BUSINESS TRAVELLERS around the world have been puzzled by a bizarre mystery. For months, airport officials have done nothing to make our lives worse. How come? Why are they not doing their jobs? We feel oddly neglected.
Well, the long wait is over. A new set of suitably ridiculous rules developed in the West is expected to shortly spread misery to airports around the world. The new regulations can be summed up thus: from now on, All Passengers Must Look Like B-Movie Librarians.
This is not a joke. There are the four new rules in the West for passport photos and related documents:
1) Passengers must push their glasses to the ends of their noses and gaze over them, not through them.
2) Passengers must not smile.
3) Passengers must pull their hair back so that it doesn't cover their face or ears.

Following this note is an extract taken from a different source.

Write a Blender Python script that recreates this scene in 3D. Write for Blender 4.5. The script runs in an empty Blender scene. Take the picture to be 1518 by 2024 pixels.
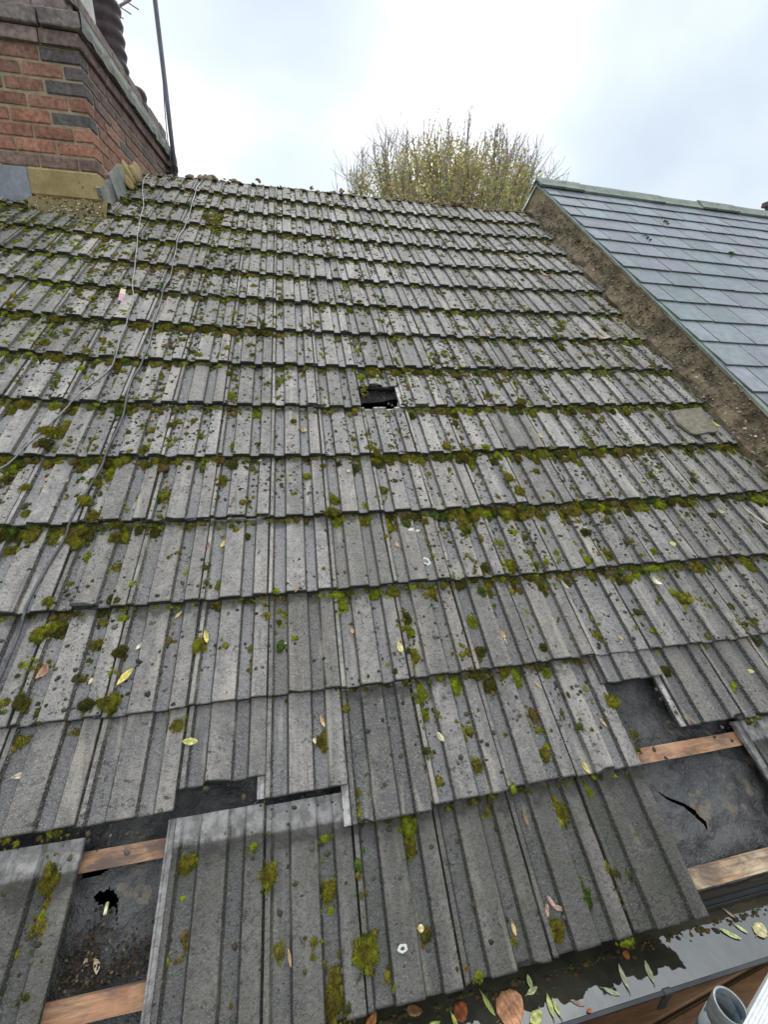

4) Passengers must wear frumpy floral dresses and have their hair in a bun.
Okay, so I made up the last one, but it's only a matter of time before it joins the list. The first three requirements, with minor differences in emphasis, are already in force in the UK, Germany, the United States and Canada, and are expected to spread from West to East over the next few months.
I learned about this when I sent some photos of my son to a consulate and they were rejected.
“We can’t accept them. He's smiling,” complained the staff member.
I looked at the photo and shook my head, saying: “No, he isn’t. He’s a teenager. That’s not a smile. I would describe it more as a sardonic grimace.” This was clearly true but she refused to accept it and told me about the new rules on passport photos.
*
The regulations have caused lots of problems. Officials have rejected hundreds of thousands of people who have a stray hair over their faces, or wear their glasses where they are supposed to be worn, over their eyes, rather than over their nostrils. The UK authorities rejected 15,000 baby photos before announcing that they may be lenient for passengers aged 12 months or less.
There are other problems too. A UK man named Paul Ashman had his passport photo rejected because it was “too dark”. In a letter to the BBC he pointed out that he did not know how to fix this, pointing out a salient fact: “I am black.”
Why is this happening? “Digital photo analysis machines get confused by people who smile,” the consular official told me. But the following day, a friend of mine told me about Japanese cameras which not only have the usual face-recognition functions, but a SMILE-recognition option. You leave it on in the corner of the room and every time people look happy it snaps a picture.
How come hi-tech multi-million dollar airport photo analyzers cannot cope with a stray hair, while Japanese pocket cameras can differentiate between different expressions? It seems suspicious to me. My Japanese friend offered to get a smile-recognition camera for me, but I politely declined.
“I don’t think I need one,” I said. “Now if you had a camera which can detect a sardonic grimace, THAT I could use.”